5 Tips on How to Handle a Shrinking Internship Market

Originally posted on LinkedIn. View LinkedIn post here.

The Wall Street Journal dropped a piece this week that every college student needs to read.

The headline finding: internships are more critical than ever - and harder to find than ever. This is important as internships are a key factor in post grad hiring.

Here are some sobering facts from the WSJ:

  • Internship postings on Handshake are down 16% from last year

  • The average internship now draws 109 applicants — up from 62 just one year ago

  • Some firms are replacing intern-level tasks entirely with AI

Let that last one sink in. One finance firm stopped recruiting from UCLA's on-campus investing club altogether because they no longer needed interns for the work interns used to do.

I want to take a moment and shout out two students mentioned in the piece who are doing it RIGHT:

Chloey Cho: 19 years old. Freshman at UCLA. Has already completed FOUR internships alongside her studies. When she found out one of her club's recruiting pipelines had been cut because of AI, she didn't spiral. She noticed, named it, and kept moving. That kind of self-awareness and resilience at 19 is rare. Watch this one.

Nathan Goldstein: Electrical engineering student at Union College. Couldn't find an internship, so he co-founded a group connecting students to real project work at nonprofits and small businesses. Expected 6 people at the first meeting. 30 showed up. More emailed after. He didn't wait for opportunity, he built it. That's the energy.

While these two students may be the exception, they're also the blueprint.

So, what do YOU do with this market? Here's what actually moves the needle:

1. Start embarrassingly early. Rice University's career center is telling freshmen during orientation week to start thinking about internships. If you're a sophomore or junior reading this you're not behind, but you need to move today.
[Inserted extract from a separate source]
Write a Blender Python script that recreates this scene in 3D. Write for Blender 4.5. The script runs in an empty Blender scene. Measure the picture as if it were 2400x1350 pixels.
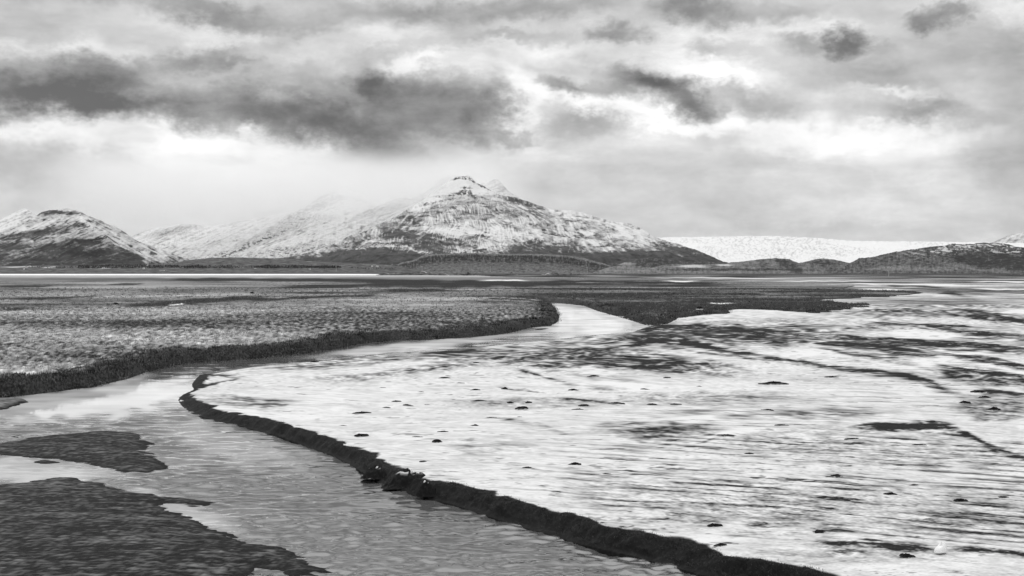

2. Stop spray-and-praying applications. With 109 people applying to the same post, a cold application is nearly invisible. Warm outreach: a real connection, a referral, a thoughtful DM  cuts through in a way a resume alone never will.

3. Create proof of work if you can't find a formal internship. Volunteer. Consult for a small business. Build something. Like Nathan did. Hiring managers want evidence you can do the job: give it to them even if no one handed you the opportunity.

4. Treat every internship like an audition. Companies are now converting 63% of interns to full-time hires: a five-year high. The internship IS the interview for your first real job. Get in the room and make it impossible to let you go.

5. Let this market light a fire, not put one out. 42.5% of recent grads are currently underemployed. That stat isn't here to scare you. It's here to separate the students who treat this market casually from the ones who don't.

Chloey and Nathan aren't waiting. Neither should you.